Let $E$ be an algebraic extension of $k$.

Question

Let $\alpha$ be an element of $E$, let $p(X)$ be its irreducible polynomial over $k$, and let $E'$ be the subfield generated by all the roots of $p(X)$ which lie in E. Then $E'$ is a finite extension of $k$.

I'm not understanding the relation between $E'$ be generated by all roots of $p(X)$ and he being a finite extension of $k$, to be especific i'm not understanding how $k\subseteq E'$.

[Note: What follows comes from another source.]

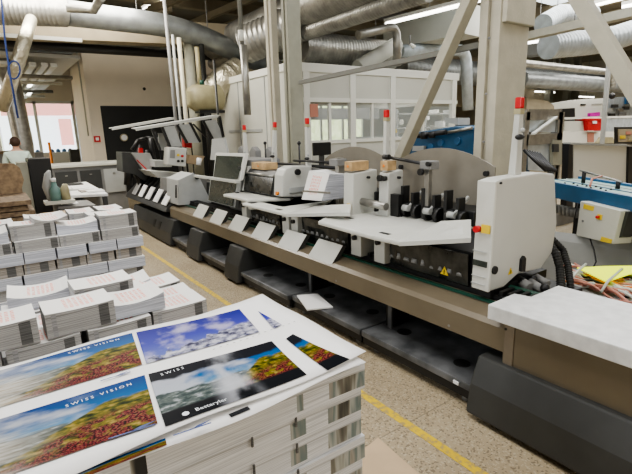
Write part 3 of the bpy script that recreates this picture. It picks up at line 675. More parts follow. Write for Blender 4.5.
def feeder(ys, idx, who, tray_pts, ztray, wing, window, posts, slots, plate=True):
    """one feeder station; everything sits on the beam side"""
    t = thing('feeder_station', 'white feeder station '+who, 'feeder', (2.6, ys, .63))
    # tray top
    th = .035
    pts = [Vector((p.x, p.y, ztray-th)) for p in tray_pts]
    MB().prism(pts, (0, 0, th)).build('feed_tray', 'tray', t, bevel=.012)
    if wing:   # raised side fascia running back from the front corner
        wing = [Vector(p) for p in wing]
        MB().prism(wing, (0, 0, -.03)).build('raised_fascia', 'white', t)
    if False:
        a, c, h0, h1 = wing
        a = Vector((a.x, a.y, ztray)); c = Vector((c.x, c.y, ztray))
        n = Vector((0, -.012, 0))
        MB().hull8([a+Vector((0, 0, -.045)), c+Vector((0, 0, -h0)), c+n+Vector((0, 0, -h0)), a+n+Vector((0, 0, -.045))],
                   [a+Vector((0, 0, .004)), c+Vector((0, 0, h1)), c+n+Vector((0, 0, h1)), a+n+Vector((0, 0, .004))]).build('side_fascia', 'white', t)
    for s in slots:
        s = Vector(s); MB().box(s.x-.02, s.x+.02, s.y-.05, s.y+.05, ztray, ztray+.003).build('grip_slot', 'black', t, bevel=.001)
    # box body below with smoked guard
    y0, y1 = window
    x = 2.47
    MB().box(x+.02, 3.1, y0-.02, y1+.1, .645, ztray-th).build('body', 'black', t)
    MB().prism([(x, y0, .665), (x, y1, .665), (x-.02, y1, ztray-th-.01), (x-.02, y0, ztray-th-.01)], (.012, 0, 0)).build('smoked_window', 'glass_dark', t)
    mm = MB()
    for k in range(9):
        yy = y0+(y1-y0)*(k+.5)/9; mm.box(x+.0, x+.02, yy-.01, yy+.015, .70, .70+.05+.08*random.random())
        mm.tube([(x+.005, yy+.03, .72+.05*random.random()), (x-.006, yy+.03, .72)], .016+.012*random.random(), 8)
    mm.build('gripper_parts', 'midgrey', t)
    for (pa, pb) in posts:
        z0 = .66
        o = MB().box(x-.055, x+.12, pa, pb, z0, ztray-th).build('side_post', 'white', t, bevel=.008)
        screw_knob(t, (x-.055, (pa+pb)/2, ztray-.10), .02)
    if plate:
        ya, yb, xp = ys+.49, ys+1.62, 3.32
        prof = []
        for k in range(15):
            u = k/14; prof.append((xp, ya+(yb-ya)*u, 1.345+.175*math.sin(PI*min(1, max(0, (u*.94+.03))))**.8))
        prof = [(xp, ya, .95)]+prof+[(xp, yb, .95)]
        MB().prism(prof, (.012, 0, 0)).build('back_plate', 'plate', t)
        screw_knob(t, (xp, yb-.1, 1.33), .022); screw_knob(t, (xp, ya+.07, 1.32), .022)
    return t
def feed_mechanism(t, ys, x=3.0):
    """drums, grippers and rollers in front of the back plate"""
    z = .93
    MB().box(x+.02, x+.3, ys+.45, ys+1.2, z, z+.12).build('gripper_frame', 'black', t, bevel=.01)
    m = MB()
    for k, yy in enumerate((.5, .62, .74, .86, .98, 1.1)):
        m.tube([(x-.02, ys+yy, z+.06), (x-.02, ys+yy+.05, z+.06)], .06, 14)
        m.box(x-.03, x+.05, ys+yy+.06, ys+yy+.09, z+.02, z+.22+.05*(k % 2))
    m.build('drum_wheels', 'black', t)
    for yy in (.55, .8, 1.04):
        m = MB(); m.tube([(x-.08, ys+yy, z+.09), (x-.08, ys+yy+.07, z+.09)], .028, 12); m.bar((x-.06, ys+yy+.03, z+.09), (x+.1, ys+yy+.02, z+.22), .02, .02); m.build('suction_arm', 'lightgrey', t)
    MB().tube([(x-.2, ys+1.2, z+.10), (x-.2, ys+1.55, z+.115)], .035, 14).build('roller', 'steel', t)
    MB().tube([(x-.2, ys+1.55, z+.115), (x-.2, ys+1.60, z+.116)], .02, 10).build('roller_tip', 'white', t)
    MB().box(x-.1, x-.05, ys+1.15, ys+1.27, z, z+.2).build('bracket', 'black', t)
    MB().box(x-.02, x+.02, ys+.88, ys+.93, z, 1.40).build('gauge_column', 'steel', t)
    MB().box(x-.05, x+.06, ys+.84, ys+.96, 1.36, 1.43).build('clamp', 'midgrey', t, bevel=.008)
    screw_knob(t, (x-.05, ys+.93, 1.34), .028); screw_knob(t, (x-.05, ys+.85, 1.41), .02)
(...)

I know this must be really simple, but, since i'm really new at algebra as a whole, i'm have a problem with this kind of detail.

Answer 1

The subfield $E'$ of $E$ generated $\color{red}{\text{by }k}$ and all roots of $p(X)$ that belong to $E$.

(otherwise $E'$ might not be an extension of $k$).

If the roots are $\alpha=\alpha_1,\alpha_2,\dots,\alpha_k$, then each field $K(\alpha_i)$ is a finite extension of $K$, where $K$ is any extension field of $k$ contained in $E$ (why?).

Now consider $E'=k(\alpha_1,\dots,\alpha_k)=k(\alpha_1,\dots,\alpha_{k-1})(\alpha_k)$ and remember the dimension formula.